Sunday, January 8, 2012

Obama aims to unfreeze federal pay in 2013 budget (Reuters)

WASHINGTON (Reuters) ? President Barack Obama will propose lifting a federal pay freeze in his upcoming budget plan to give government employees a 0.5 percent salary rise, a White House official said on Friday.

The increase, which would end a two-year freeze imposed in 2010, will be outlined in the president's 2013 budget, according to an official in the White House's budget office. The budget is expected to be released in early February.

"A permanent freeze is not good policy," the official said, noting the impact of the two-year pay hold-down on the 2 million civilian workers on the federal payroll.

"There are tight constraints on our spending and we're trying to find the best way to accommodate those pressures," the official said.

With his proposal, which requires lawmakers' approval, Obama is challenging Republicans in Congress who have sought to extend the pay freeze through September 2013.

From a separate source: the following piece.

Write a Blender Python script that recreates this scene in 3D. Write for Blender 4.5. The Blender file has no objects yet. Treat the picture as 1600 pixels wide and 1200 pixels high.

Republicans want to use the estimated $26 billion savings to help cover the $120 billion cost of extending a payroll tax cut through the end of this year.

Democrats in Congress have opposed saddling federal workers with another annual pay freeze, but they have signaled a willingness to consider Republican proposals that would trim some pension benefits for federal workers to help cover the cost of the payroll tax cut.

In coming weeks, Democrats and Republicans in Congress will try to reach a deal on extending the payroll tax cut through the rest of this year. They face a February 29 deadline, when a stop-gap measure enacted late last month amid deep divisions among Republicans, expires.

There is a range of ideas under negotiation, in addition to freezing federal pay, to offset the cost of extending the payroll tax reduction.

Obama's 0.5 percent pay increase proposal compares with a 1.7 percent pay raise for fiscal 2013 mandated under the law - unless the president takes action to change it.

That statutory increase reflects private-sector wage growth measured by the employment cost index.

A second White House official said that only raising pay by 0.5 percent would save $2 billion in 2013, compared with having wages go up by the statutory amount. The incremental cost of increasing wages by 0.5 percent versus leaving them frozen would be $800 million in 2013, that official said.